-------- RAW DATA

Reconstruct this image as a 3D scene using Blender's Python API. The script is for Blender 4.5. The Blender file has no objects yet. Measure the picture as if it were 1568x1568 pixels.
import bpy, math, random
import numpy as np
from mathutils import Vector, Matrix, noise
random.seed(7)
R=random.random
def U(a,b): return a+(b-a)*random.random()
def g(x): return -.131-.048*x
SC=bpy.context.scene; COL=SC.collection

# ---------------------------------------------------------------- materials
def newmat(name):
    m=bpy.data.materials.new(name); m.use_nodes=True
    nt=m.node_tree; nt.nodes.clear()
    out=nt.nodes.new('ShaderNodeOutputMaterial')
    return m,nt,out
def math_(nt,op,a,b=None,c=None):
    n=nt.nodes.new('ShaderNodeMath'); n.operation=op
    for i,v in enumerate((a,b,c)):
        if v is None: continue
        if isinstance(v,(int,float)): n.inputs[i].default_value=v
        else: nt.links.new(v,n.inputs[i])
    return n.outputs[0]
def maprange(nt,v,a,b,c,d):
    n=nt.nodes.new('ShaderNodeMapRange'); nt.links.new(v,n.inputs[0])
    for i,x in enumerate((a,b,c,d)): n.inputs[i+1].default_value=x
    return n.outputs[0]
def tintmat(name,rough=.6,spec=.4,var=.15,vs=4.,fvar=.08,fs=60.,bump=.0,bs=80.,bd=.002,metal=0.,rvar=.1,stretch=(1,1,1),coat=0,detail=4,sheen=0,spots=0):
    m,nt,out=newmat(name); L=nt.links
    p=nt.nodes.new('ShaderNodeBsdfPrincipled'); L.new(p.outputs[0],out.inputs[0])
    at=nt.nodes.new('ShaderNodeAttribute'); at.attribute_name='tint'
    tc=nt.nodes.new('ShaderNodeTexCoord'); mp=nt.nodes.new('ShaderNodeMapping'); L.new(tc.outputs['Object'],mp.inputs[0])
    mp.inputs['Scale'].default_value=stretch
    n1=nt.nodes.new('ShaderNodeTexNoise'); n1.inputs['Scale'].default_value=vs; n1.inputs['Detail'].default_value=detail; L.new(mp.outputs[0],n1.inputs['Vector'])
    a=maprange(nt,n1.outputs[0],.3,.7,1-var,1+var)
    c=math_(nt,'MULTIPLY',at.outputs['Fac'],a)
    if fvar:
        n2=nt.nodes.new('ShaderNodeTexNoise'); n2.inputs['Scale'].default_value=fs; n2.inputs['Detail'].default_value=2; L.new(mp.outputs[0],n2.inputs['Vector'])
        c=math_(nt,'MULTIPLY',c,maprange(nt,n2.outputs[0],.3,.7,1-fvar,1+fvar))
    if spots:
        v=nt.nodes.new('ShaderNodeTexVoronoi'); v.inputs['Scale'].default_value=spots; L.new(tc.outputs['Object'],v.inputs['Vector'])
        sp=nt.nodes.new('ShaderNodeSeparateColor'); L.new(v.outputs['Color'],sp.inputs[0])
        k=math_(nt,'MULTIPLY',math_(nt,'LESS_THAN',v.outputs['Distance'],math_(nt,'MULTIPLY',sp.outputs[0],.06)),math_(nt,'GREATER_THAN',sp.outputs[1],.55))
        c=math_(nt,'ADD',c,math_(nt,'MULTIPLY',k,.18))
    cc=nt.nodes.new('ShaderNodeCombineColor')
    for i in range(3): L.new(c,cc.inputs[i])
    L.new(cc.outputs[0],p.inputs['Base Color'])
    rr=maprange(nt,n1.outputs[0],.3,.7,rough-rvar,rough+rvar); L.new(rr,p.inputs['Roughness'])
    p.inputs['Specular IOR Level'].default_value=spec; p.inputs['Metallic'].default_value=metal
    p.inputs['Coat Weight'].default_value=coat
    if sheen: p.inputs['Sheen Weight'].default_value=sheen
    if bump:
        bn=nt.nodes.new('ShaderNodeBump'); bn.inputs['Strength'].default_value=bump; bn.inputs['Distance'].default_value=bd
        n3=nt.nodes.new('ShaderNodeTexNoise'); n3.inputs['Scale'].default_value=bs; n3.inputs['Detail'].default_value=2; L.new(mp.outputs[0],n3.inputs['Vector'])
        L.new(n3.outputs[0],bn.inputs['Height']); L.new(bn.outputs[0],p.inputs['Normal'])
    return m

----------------

> _EXERCISE TASK_:
Reproduce the full listing word for word.

> _FULL ANSWER_:
Reconstruct this image as a 3D scene using Blender's Python API. The script is for Blender 4.5. The Blender file has no objects yet. Measure the picture as if it were 1568x1568 pixels.
import bpy, math, random
import numpy as np
from mathutils import Vector, Matrix, noise
random.seed(7)
R=random.random
def U(a,b): return a+(b-a)*random.random()
def g(x): return -.131-.048*x
SC=bpy.context.scene; COL=SC.collection

# ---------------------------------------------------------------- materials
def newmat(name):
    m=bpy.data.materials.new(name); m.use_nodes=True
    nt=m.node_tree; nt.nodes.clear()
    out=nt.nodes.new('ShaderNodeOutputMaterial')
    return m,nt,out
def math_(nt,op,a,b=None,c=None):
    n=nt.nodes.new('ShaderNodeMath'); n.operation=op
    for i,v in enumerate((a,b,c)):
        if v is None: continue
        if isinstance(v,(int,float)): n.inputs[i].default_value=v
        else: nt.links.new(v,n.inputs[i])
    return n.outputs[0]
def maprange(nt,v,a,b,c,d):
    n=nt.nodes.new('ShaderNodeMapRange'); nt.links.new(v,n.inputs[0])
    for i,x in enumerate((a,b,c,d)): n.inputs[i+1].default_value=x
    return n.outputs[0]
def tintmat(name,rough=.6,spec=.4,var=.15,vs=4.,fvar=.08,fs=60.,bump=.0,bs=80.,bd=.002,metal=0.,rvar=.1,stretch=(1,1,1),coat=0,detail=4,sheen=0,spots=0):
    m,nt,out=newmat(name); L=nt.links
    p=nt.nodes.new('ShaderNodeBsdfPrincipled'); L.new(p.outputs[0],out.inputs[0])
    at=nt.nodes.new('ShaderNodeAttribute'); at.attribute_name='tint'
    tc=nt.nodes.new('ShaderNodeTexCoord'); mp=nt.nodes.new('ShaderNodeMapping'); L.new(tc.outputs['Object'],mp.inputs[0])
    mp.inputs['Scale'].default_value=stretch
    n1=nt.nodes.new('ShaderNodeTexNoise'); n1.inputs['Scale'].default_value=vs; n1.inputs['Detail'].default_value=detail; L.new(mp.outputs[0],n1.inputs['Vector'])
    a=maprange(nt,n1.outputs[0],.3,.7,1-var,1+var)
    c=math_(nt,'MULTIPLY',at.outputs['Fac'],a)
    if fvar:
        n2=nt.nodes.new('ShaderNodeTexNoise'); n2.inputs['Scale'].default_value=fs; n2.inputs['Detail'].default_value=2; L.new(mp.outputs[0],n2.inputs['Vector'])
        c=math_(nt,'MULTIPLY',c,maprange(nt,n2.outputs[0],.3,.7,1-fvar,1+fvar))
    if spots:
        v=nt.nodes.new('ShaderNodeTexVoronoi'); v.inputs['Scale'].default_value=spots; L.new(tc.outputs['Object'],v.inputs['Vector'])
        sp=nt.nodes.new('ShaderNodeSeparateColor'); L.new(v.outputs['Color'],sp.inputs[0])
        k=math_(nt,'MULTIPLY',math_(nt,'LESS_THAN',v.outputs['Distance'],math_(nt,'MULTIPLY',sp.outputs[0],.06)),math_(nt,'GREATER_THAN',sp.outputs[1],.55))
        c=math_(nt,'ADD',c,math_(nt,'MULTIPLY',k,.18))
    cc=nt.nodes.new('ShaderNodeCombineColor')
    for i in range(3): L.new(c,cc.inputs[i])
    L.new(cc.outputs[0],p.inputs['Base Color'])
    rr=maprange(nt,n1.outputs[0],.3,.7,rough-rvar,rough+rvar); L.new(rr,p.inputs['Roughness'])
    p.inputs['Specular IOR Level'].default_value=spec; p.inputs['Metallic'].default_value=metal
    p.inputs['Coat Weight'].default_value=coat
    if sheen: p.inputs['Sheen Weight'].default_value=sheen
    if bump:
        bn=nt.nodes.new('ShaderNodeBump'); bn.inputs['Strength'].default_value=bump; bn.inputs['Distance'].default_value=bd
        n3=nt.nodes.new('ShaderNodeTexNoise'); n3.inputs['Scale'].default_value=bs; n3.inputs['Detail'].default_value=2; L.new(mp.outputs[0],n3.inputs['Vector'])
        L.new(n3.outputs[0],bn.inputs['Height']); L.new(bn.outputs[0],p.inputs['Normal'])
    return m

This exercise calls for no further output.